Jets-Oilers alumni game combines nostalgia with theatrics

Teemu Selanne’s two-goal, five-point game got the Jets a 6-5 win over the Oilers in the alumni game leading up to the Heritage Classic.

WINNIPEG – It was a day to dig deep in the closet and dust off a sweater that had grown small over the years.

Hawerchuk. Tkachuk. Kyte. Essensa. Selanne.

You could even spot some snug Gretzkys and Kurris and Messiers during the walk up to Investors Group Field on a perfect Saturday afternoon for hockey. It was unseasonably warm at 11 degrees Celsius when the puck was dropped, and not too sunny, as a group of former Winnipeg Jets and Edmonton Oilers took us on a trip through memory lane.

“There was nothing negative at all about the day,” Wayne Gretzky said afterwards.

In this case, that even included the ending.

Teemu Selanne lifted the Jets to a 6-5 victory by beating Curtis Joseph on a penalty shot with just seconds remaining. That made it a five-point game for the Finnish Flash, who received the loudest cheers one day after he received the key to Winnipeg.

“The game ended the way it should end: With the best player on the ice on the home team scoring a goal,” said Gretzky.

“It was really special,” said Selanne. “And I knew [I was] going to score, too, so it’s a good feeling.”

 

The result was really besides the point, of course.

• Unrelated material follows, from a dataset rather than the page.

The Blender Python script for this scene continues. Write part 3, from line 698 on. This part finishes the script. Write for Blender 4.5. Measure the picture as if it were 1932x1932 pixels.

This was basically a celebration; of the sport, and of some of the men who created memories here that have lasted decades. It was quite something to see all of the old sweaters mixed in among the trendier Laines and McDavids in the stands.

The players could hardly believe the scene when they walked out to the field where the Winnipeg Blue Bombers usually play. They were greeted by a near-full house and loud chants of “Let’s go Jets!”

The line of Selanne, Dale Hawerchuk and Kris King did most of the damage for Winnipeg.

Oilers forward Mark Messier, now 55, looked like he might have found the fountain of youth.

As for Gretzky? Well, the NHL’s all-time leading scorer hardly plays anymore and delivered on his pre-game promise of no heroics.

“I stink,” said Gretzky. “I’m really bad. At least I forewarned people. Mark went down and he snapped that first goal, and then he went down and snapped the second one and I was like ‘Oh my god he can still play.’

“Nobody’s thinking that about Wayne Gretzky.”

He still had a couple moments. There was a no-look pass to Paul Coffey in the first period that offered a reminder that his hockey sense hasn’t disappeared over the years.

“It was a beautiful pass, it was a glimpse of 1982,” said Coffey.

“Did you see me there or was that one of those eyes in the back of your head passes?” Coffey then asked Gretzky, while sitting at a podium in front of reporters.

“I saw you in the glass,” Gretzky replied.

How cool is that?

The level of competition went up as the final buzzer neared. Oilers winger Craig Simpson – now the lead analyst on Hockey Night in Canada – tripped Selanne in the offensive zone to set up the game-winning penalty shot.

Asked how he thought broadcast partner Jim Hughson might have described the play for TV viewers, he replied: “I hope he was calling it the way he saw it.”

“That’s a bad hockey play, for sure, because I would have called it the same way,” said Simpson. “It’s another example of what fatigue does to your brain in those times.”

The entire spectacle was a reminder of days gone by, complete with a picture of Queen Elizabeth II on the scoreboard that looked like the one that used to hang in Winnipeg Arena.

 

Back in the ‘80s, the Oilers almost always got the best of these matchups. They beat the Jets in the playoffs on the way to winning each of their five Stanley Cups – memories that remain among the players to this day.

“They’re walking around with Stanley Cup rings, right?” said Winnipeg defenceman Jim Kyte. “You play to win, you play to win a Stanley Cup and I’m very envious whenever I go to an alumni event and I see the guys wearing a ring.

“Yeah, I guess we have bragging rights for a little while (after winning today) but certainly what really counted is what happened 20 years ago.”

This? This was just some good old fun.

The players were beaming in the dressing room as they sat in their stalls afterwards, drinking beer and going over the game.

“It was a long way from my first shift in the old Winnipeg Arena as a 17-year-old playing for the Indianapolis Racers and coming here I don’t know how many years later and seeing where hockey’s come,” said Messier. “To be able to fill an arena like this for players that are long past their prime, it’s just a testament to the people.”

Winnipeg is the NHL’s smallest market, but also its most proud.

Before the franchise was reborn in 2011 there were concerns about selling enough tickets. Here we had more than 31,000 fans – almost all of them in sweaters – making a football stadium shake.

It was quite a scene, and quite a day.